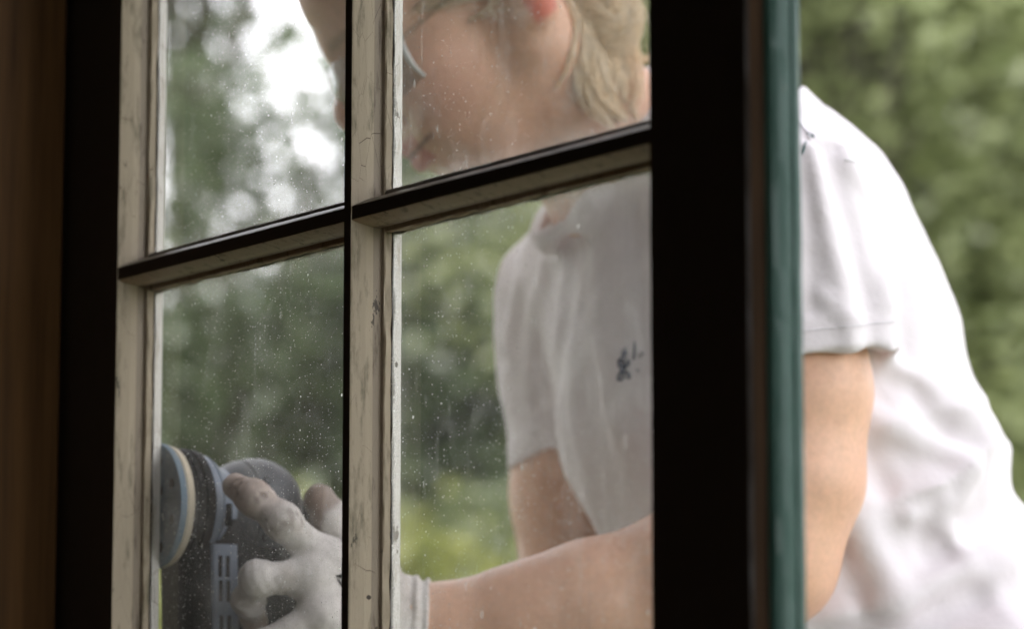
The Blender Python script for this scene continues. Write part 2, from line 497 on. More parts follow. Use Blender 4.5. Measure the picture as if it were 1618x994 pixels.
# free stile: inner moulding, front face, rebate edge of bare wood and a rounded green outer edge
RW = 0.0735
n0 = PROF[0][1]
r = [((w - n0), t) for t, w, m in PROF]; mm = [m for t, w, m in PROF]; mm[-1] = 4
edge = [(-RW - 0.0010, TH - 0.0002), (-RW - 0.0032, TH - 0.0012), (-RW - 0.0044, TH - 0.0034), (-RW - 0.0046, TH - 0.0062), (-RW - 0.0034, TH - 0.0072), (-RW - 0.0046, TH - 0.0082),
        (-RW - 0.0052, TH - 0.0112), (-RW - 0.0048, TH - 0.0150), (-RW - 0.0030, TH - 0.0178), (-RW + 0.0002, 0.0098), (-RW, 0.0090), (-RW + 0.0004, 0.0016), (-RW + 0.0018, 0.0)]
em = [4] * 9 + [5, 5, 0, 0]
r += edge; mm += em
sweep(r, mm, W(0, 0, ZB - 0.09), W(0, 0, ZT + 0.07), DV, TV, "stile", 300, 0.0001, None, sash, True, SASHM)
for zc, sg, h in ((ZB, -1, 0.085), (ZT, 1, 0.065)):
    rr = [(-sg * (w - n0), t) for t, w, m in PROF]; m2 = [m for t, w, m in PROF]; m2[0] = 0; m2[-1] = 4
    rr += [(sg * h, TH), (sg * h, 0.0)]; m2 += [4, 0]
    sweep(rr, m2, W(0.0003, 0.0004, zc), W(L - 0.0003, 0.0004, zc), ZV, TV, "rail", 60, 0.0002, None, sash, True, SASHM)

# glass panes, each a thin slab with an edge attribute for grime
def pane(s0, s1, z0, z1, amount=1.0):
    n, mz = 16, 20
    ss = np.linspace(s0, s1, n + 1); zz = np.linspace(z0, z1, mz + 1)
    S, Zg = np.meshgrid(ss, zz, indexing='ij')
    e = np.minimum.reduce([np.minimum(S - s0, s1 - S) / 0.03, np.minimum(Zg - z0, z1 - Zg) / 0.03])
    e = 1 - np.clip(e, 0, 1)
    F0 = W(S.ravel(), np.full(S.size, 0.0224), Zg.ravel()); F1 = W(S.ravel(), np.full(S.size, 0.0226), Zg.ravel())
    id0 = np.arange(S.size).reshape(S.shape); f = []; mi = []
    for off, flip, mm_ in ((0, False, 0), (S.size, True, 1)):
        q = np.stack([id0[:-1, :-1], id0[1:, :-1], id0[1:, 1:], id0[:-1, 1:]], -1).reshape(-1, 4) + off
        if flip: q = q[:, ::-1]
        f += q.tolist(); mi += [mm_] * len(q)
    me = mesh_from("glass_pane", np.concatenate([F0, F1]), f, smooth=False, mat_idx=mi)
    at = me.attributes.new("edge", 'FLOAT', 'POINT'); at.data.foreach_set("value", np.concatenate([e.ravel()] * 2).astype(np.float32))
    at = me.attributes.new("amount", 'FLOAT', 'POINT'); at.data.foreach_set("value", np.full(S.size * 2, amount, dtype=np.float32))
    link("glass_pane", me, sash, [M["glass"], M["clear"]])
g = 0.0055
for (sa, sb) in ((-0.004 + 0.0, sm - 0.0045), (sm + 0.0045, L + 0.004)):
    for (za, zb) in ((ZB - 0.003, H0 - 0.0045), (H0 + 0.0045, H0 + PH - 0.0045), (H0 + PH + 0.0045, ZT + 0.003)):
        pane(sa, sb, za, zb, 1.15 if zb < H0 + .01 and sa > .1 else 1.0 if zb < H0 + .01 else .7)

# ------------------------------------------------------------------ box helper
def box(name, lo, hi, mat, parent=None, bev=0.0, axes=None, origin=None, smooth=False):
    bm = bmesh.new(); bmesh.ops.create_cube(bm, size=1)
    lo, hi = np.array(lo, float), np.array(hi, float)
    for v in bm.verts:
        c = (np.array(v.co) + 0.5) * (hi - lo) + lo
        if axes is not None: c = np.asarray(origin) + c[0] * axes[0] + c[1] * axes[1] + c[2] * axes[2]
        v.co = c
    if bev: bmesh.ops.bevel(bm, geom=bm.edges[:], offset=bev, segments=2, affect='EDGES', profile=0.6)
    bmesh.ops.recalc_face_normals(bm, faces=bm.faces)
    me = bpy.data.meshes.new(name); bm.to_mesh(me); bm.free()
    if smooth: me.polygons.foreach_set("use_smooth", np.ones(len(me.polygons), dtype=bool))
    return link(name, me, parent, [mat])

# hinges on the hinge stile
for zz in (ZB - 0.03, ZT + 0.0):
    box("hinge", (L + SW - 0.012, -0.003, zz), (L + SW + 0.004, -0.0004, zz + 0.05), M["hinge"], sash, 0.0008, (DV, TV, ZV), SO)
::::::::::
Leave the pictures out, and print every line of the listing exactly as written.

The Blender Python script for this scene continues. Write part 2, from line 497 on. More parts follow. Use Blender 4.5. Measure the picture as if it were 1618x994 pixels.
# free stile: inner moulding, front face, rebate edge of bare wood and a rounded green outer edge
RW = 0.0735
n0 = PROF[0][1]
r = [((w - n0), t) for t, w, m in PROF]; mm = [m for t, w, m in PROF]; mm[-1] = 4
edge = [(-RW - 0.0010, TH - 0.0002), (-RW - 0.0032, TH - 0.0012), (-RW - 0.0044, TH - 0.0034), (-RW - 0.0046, TH - 0.0062), (-RW - 0.0034, TH - 0.0072), (-RW - 0.0046, TH - 0.0082),
        (-RW - 0.0052, TH - 0.0112), (-RW - 0.0048, TH - 0.0150), (-RW - 0.0030, TH - 0.0178), (-RW + 0.0002, 0.0098), (-RW, 0.0090), (-RW + 0.0004, 0.0016), (-RW + 0.0018, 0.0)]
em = [4] * 9 + [5, 5, 0, 0]
r += edge; mm += em
sweep(r, mm, W(0, 0, ZB - 0.09), W(0, 0, ZT + 0.07), DV, TV, "stile", 300, 0.0001, None, sash, True, SASHM)
for zc, sg, h in ((ZB, -1, 0.085), (ZT, 1, 0.065)):
    rr = [(-sg * (w - n0), t) for t, w, m in PROF]; m2 = [m for t, w, m in PROF]; m2[0] = 0; m2[-1] = 4
    rr += [(sg * h, TH), (sg * h, 0.0)]; m2 += [4, 0]
    sweep(rr, m2, W(0.0003, 0.0004, zc), W(L - 0.0003, 0.0004, zc), ZV, TV, "rail", 60, 0.0002, None, sash, True, SASHM)

# glass panes, each a thin slab with an edge attribute for grime
def pane(s0, s1, z0, z1, amount=1.0):
    n, mz = 16, 20
    ss = np.linspace(s0, s1, n + 1); zz = np.linspace(z0, z1, mz + 1)
    S, Zg = np.meshgrid(ss, zz, indexing='ij')
    e = np.minimum.reduce([np.minimum(S - s0, s1 - S) / 0.03, np.minimum(Zg - z0, z1 - Zg) / 0.03])
    e = 1 - np.clip(e, 0, 1)
    F0 = W(S.ravel(), np.full(S.size, 0.0224), Zg.ravel()); F1 = W(S.ravel(), np.full(S.size, 0.0226), Zg.ravel())
    id0 = np.arange(S.size).reshape(S.shape); f = []; mi = []
    for off, flip, mm_ in ((0, False, 0), (S.size, True, 1)):
        q = np.stack([id0[:-1, :-1], id0[1:, :-1], id0[1:, 1:], id0[:-1, 1:]], -1).reshape(-1, 4) + off
        if flip: q = q[:, ::-1]
        f += q.tolist(); mi += [mm_] * len(q)
    me = mesh_from("glass_pane", np.concatenate([F0, F1]), f, smooth=False, mat_idx=mi)
    at = me.attributes.new("edge", 'FLOAT', 'POINT'); at.data.foreach_set("value", np.concatenate([e.ravel()] * 2).astype(np.float32))
    at = me.attributes.new("amount", 'FLOAT', 'POINT'); at.data.foreach_set("value", np.full(S.size * 2, amount, dtype=np.float32))
    link("glass_pane", me, sash, [M["glass"], M["clear"]])
g = 0.0055
for (sa, sb) in ((-0.004 + 0.0, sm - 0.0045), (sm + 0.0045, L + 0.004)):
    for (za, zb) in ((ZB - 0.003, H0 - 0.0045), (H0 + 0.0045, H0 + PH - 0.0045), (H0 + PH + 0.0045, ZT + 0.003)):
        pane(sa, sb, za, zb, 1.15 if zb < H0 + .01 and sa > .1 else 1.0 if zb < H0 + .01 else .7)

# ------------------------------------------------------------------ box helper
def box(name, lo, hi, mat, parent=None, bev=0.0, axes=None, origin=None, smooth=False):
    bm = bmesh.new(); bmesh.ops.create_cube(bm, size=1)
    lo, hi = np.array(lo, float), np.array(hi, float)
    for v in bm.verts:
        c = (np.array(v.co) + 0.5) * (hi - lo) + lo
        if axes is not None: c = np.asarray(origin) + c[0] * axes[0] + c[1] * axes[1] + c[2] * axes[2]
        v.co = c
    if bev: bmesh.ops.bevel(bm, geom=bm.edges[:], offset=bev, segments=2, affect='EDGES', profile=0.6)
    bmesh.ops.recalc_face_normals(bm, faces=bm.faces)
    me = bpy.data.meshes.new(name); bm.to_mesh(me); bm.free()
    if smooth: me.polygons.foreach_set("use_smooth", np.ones(len(me.polygons), dtype=bool))
    return link(name, me, parent, [mat])

# hinges on the hinge stile
for zz in (ZB - 0.03, ZT + 0.0):
    box("hinge", (L + SW - 0.012, -0.003, zz), (L + SW + 0.004, -0.0004, zz + 0.05), M["hinge"], sash, 0.0008, (DV, TV, ZV), SO)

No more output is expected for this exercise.